In August 2014, PPFAS invested nearly Rs. 20 crore in scooping up 3.46 lakhs shares of UPS. It constitutes 4.30% of the AUM.
The question as to why PPFAS prefers foreign stocks while the rest of the World prefers Indian stocks has been discussed here. You can read Parag Parikh’s rationale for the fascination with foreign stocks.
The question as to why UPS and not market leader Federal Express (FedEx) is not difficult to answer. UPS reported poor Quarterly results and was the victim of a savage sell-off. Parag Parikh probably dived into the stock at that time, seeing deep value in it.
The other interesting aspect is that while Parag Parikh declares that he buys stocks for the long-term (5 years), he is not averse to changing his mind in the short-term and dumping the stock. British American Tobacco (BAT) Plc, a favourite amongst value investors, is a victim of this mind-change and finds itself in the dog-house. All Rs. 17 crore worth of its stock were dumped unceremoniously. I am not sure what has changed about BAT in the short-term that warranted this drastic action. Like VST, it has also prospered over the years over the sticky demand for tobacco and sports an attractive dividend yield, despite the well-known risk factors of Government’s regulatory action.
Another stock that found itself on the chopping block is J&K Bank. After the scandal relating to its unreported NPAs, one would do well to distance oneself from the stock. Also, the tragic floods in J&K means that NPAs will soar and growth prospects will be subdued. However, here again, PPFAS has gone the halfway house and pared its holdings by about half instead of dumping the entire holding.

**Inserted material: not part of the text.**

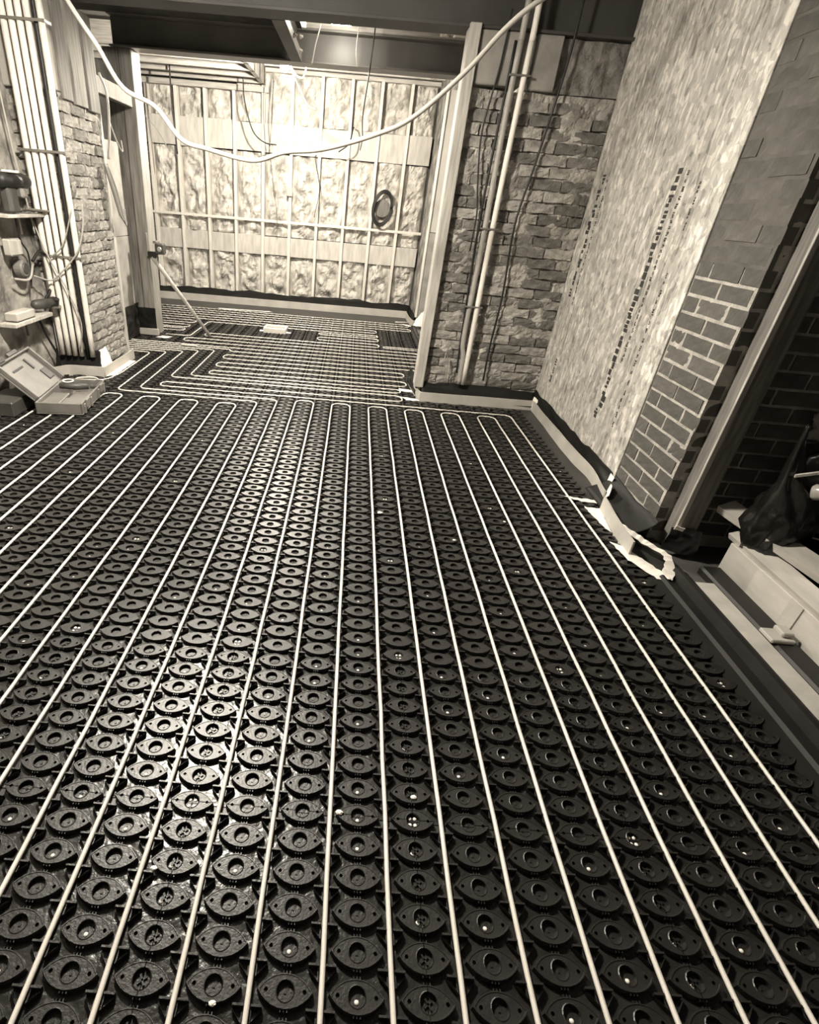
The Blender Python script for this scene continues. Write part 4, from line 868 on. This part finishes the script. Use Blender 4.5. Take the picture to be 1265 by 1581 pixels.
MB().bbox((-Wc + 0.014, -Lc + 0.014, 0.012), (-0.02, 0.02, 0.06), 0.006).build('inner_well', 'case', base)
MB().bbox((-0.01, -Lc + 0.014, 0.012), (Wc - 0.02, -0.1, 0.065), 0.008).build('inner_well', 'case', base)
MB().bbox((-0.01, -0.08, 0.012), (Wc - 0.02, 0.12, 0.05), 0.008).build('inner_well', 'case', base)
MB().tube([(-0.10, 0.05, 0.10), (0.0, 0.08, 0.09), (0.09, 0.10, 0.085)], [0.02, 0.028, 0.02], 10).build('drill_body', 'case_d', tc, smooth=True)
MB().lathe((-0.06, 0.13, 0.075), [(0.03, 0), (0.034, 0.03), (0.02, 0.04)], 14).build('tool_head', 'black', tc, smooth=True)
MB().tube([(-0.06 + 0.036 * math.cos(t), 0.13 + 0.036 * math.sin(t), 0.115) for t in [2 * math.pi * k / 16 for k in range(17)]], 0.005, 6).build('metal_ring', 'tape', tc, smooth=True)
MB().bbox((0.10, 0.10, 0.07), (0.15, 0.26, 0.095), 0.006).build('tool_grip', 'case_d', tc)
lid = empty('lid', (-Wc, 0.02, Hc), (0, R(-46), 0)); lid.parent = tc
lb = MB(); lb.bbox((-0.015, -0.27, 0.0), (0.0, 0.25, 0.31), 0.004)
for a, b in (((0.0, -0.27, 0), (0.035, -0.255, 0.31)), ((0.0, 0.235, 0), (0.035, 0.25, 0.31)), ((0.0, -0.27, 0.295), (0.035, 0.25, 0.31))): lb.bbox(a, b, 0.004)
lb.build('lid_shell', 'case', lid)
MB().bbox((0.0, -0.05, 0.31), (0.03, 0.09, 0.345), 0.006).build('carry_handle', 'case_d', lid)
MB().bbox((-0.005, -0.255, 0.30), (0.04, -0.16, 0.325), 0.004).build('latch_edge', 'black', lid)
MB().bbox((0.0, -0.16, 0.215), (0.004, 0.0, 0.23), 0.001).build('molded_slot', 'black', lid)
MB().bbox((0.0, 0.08, 0.17), (0.012, 0.10, 0.26), 0.002).build('molded_rib', 'case_d', lid); MB().bbox((0.0, 0.12, 0.05), (0.012, 0.20, 0.14), 0.003).build('molded_rib', 'case_d', lid)
MB().bbox((0.0, -0.235, 0.02), (0.012, -0.215, 0.13), 0.003).build('molded_rib', 'case_d', lid)
tag(MB().bbox((-2.44, 3.30, 0.016), (-2.23, 3.58, 0.12), 0.008).build('dark_crate', 'case_d'), 'low dark crate on the floor left of the open tool case', 'crate')
tag(MB().tube(spline([(-2.05, 4.22, 0.02), (-2.12, 4.28, 0.025), (-2.24, 4.24, 0.022), (-2.22, 4.14, 0.02)], 8), 0.0065, 8).build('pipe_tail', 'pipe', smooth=True), 'short curl of white pipe behind the open tool case', 'pipe')
# ---- laser level on its pole by the post
lz = empty('laser_level', (-2.06, 6.0, 0.90)); tag(lz, 'laser level on a clamp bracket fixed to the timber post', 'level')
MB().bbox((-0.03, -0.05, -0.05), (0.06, 0.05, 0.05), 0.01).build('level_body', 'case_d', lz); MB().bbox((-0.04, -0.06, 0.05), (0.0, 0.05, 0.075), 0.004).build('level_cap', 'gmetal', lz)
MB().lathe((0.02, -0.05, 0.0), [(0.025, 0), (0.02, -0.01)], 12, 'y').build('lens', 'bottle', lz); MB().bbox((-0.12, -0.02, -0.09), (-0.03, 0.02, -0.03), 0.004).build('clamp', 'black', lz)
MB().bbox((-0.13, -0.02, -0.08), (-0.115, 0.02, 0.14), 0.003).build('bracket', 'gmetal', lz)
pl = tag(MB().tube([(-2.14, 6.0, 0.82), (-1.86, 6.06, 0.42), (-1.59, 6.12, 0.02)], [0.024, 0.021, 0.018], 10).build('prop_pole', 'wood', smooth=True), 'slanting wooden prop pole from the timber post down to the floor', 'pole')
tag(MB().bbox((-1.78, 5.62, 0.016), (-1.62, 5.66, 0.03), 0.003).build('wood_lath', 'foam'), 'short pale lath lying on the pipes near the post', 'lath')

# ---- crumbs of plaster lying on the panels
for k, (x, y, sz, where) in enumerate(((0.25, 2.43, 0.022, 'in the middle of the front floor'), (0.292, 0.862, 0.014, 'beside the four screws of the right near panel joint'), (0.085, 0.802, 0.016, 'on the cross seam left of the four screws'), (-0.74, 3.05, 0.014, 'far left of the middle floor'),
                                      (-0.16, 0.395, 0.012, 'near the bottom edge of the picture'), (-0.36, 0.63, 0.013, 'between two nodules at the lower left'), (0.62, 2.22, 0.014, 'right of the middle of the front floor'), (0.93, 2.45, 0.012, 'towards the strand board'))):
    o = blob('plaster_crumb', (x, y, 0.0185 + sz * 0.1), sz * 0.6, sz * 0.4, sz * 0.22, 'tape', 'white plaster crumb lying ' + where, 'crumb', 20 + k); o['group'] = 'plaster crumbs on the floor panels'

Another stock that could soon find itself on the chopping block soon is United Spirits. This stock was bought as a short-term punt to take advantage of the buy-back but has become an “investment” when that failed. It stands out like a sore thumb in a “value” portfolio with its “expensive” valuations. Worse, the company has become a BIFR case (technically) as its net worth has eroded by half owing to the massive write-off of Rs. 4359 crore for Whyte & Mackay. The stock has lost 17% in 3M. Of course, United Spirits does have its supporters. ICICI-Direct has put a buy on the stock on the basis that “With Diageo at the helm, USL will go through a significant transformation and shift from volume to value growth at a more rapid pace. Also, its strategy of premiumisation and de-leveraging of the balance sheet remains firmly in place”.
The other surprising aspect is that the PPFAS Mutual Fund has underperformed the CNX 500 (50.40% vs. 52.32%) on a 1 year basis though it has outperformed the Nifty (45.37%) and the Sensex (43.06%). If you look at the returns since inception, then the Fund has outperformed all Indices.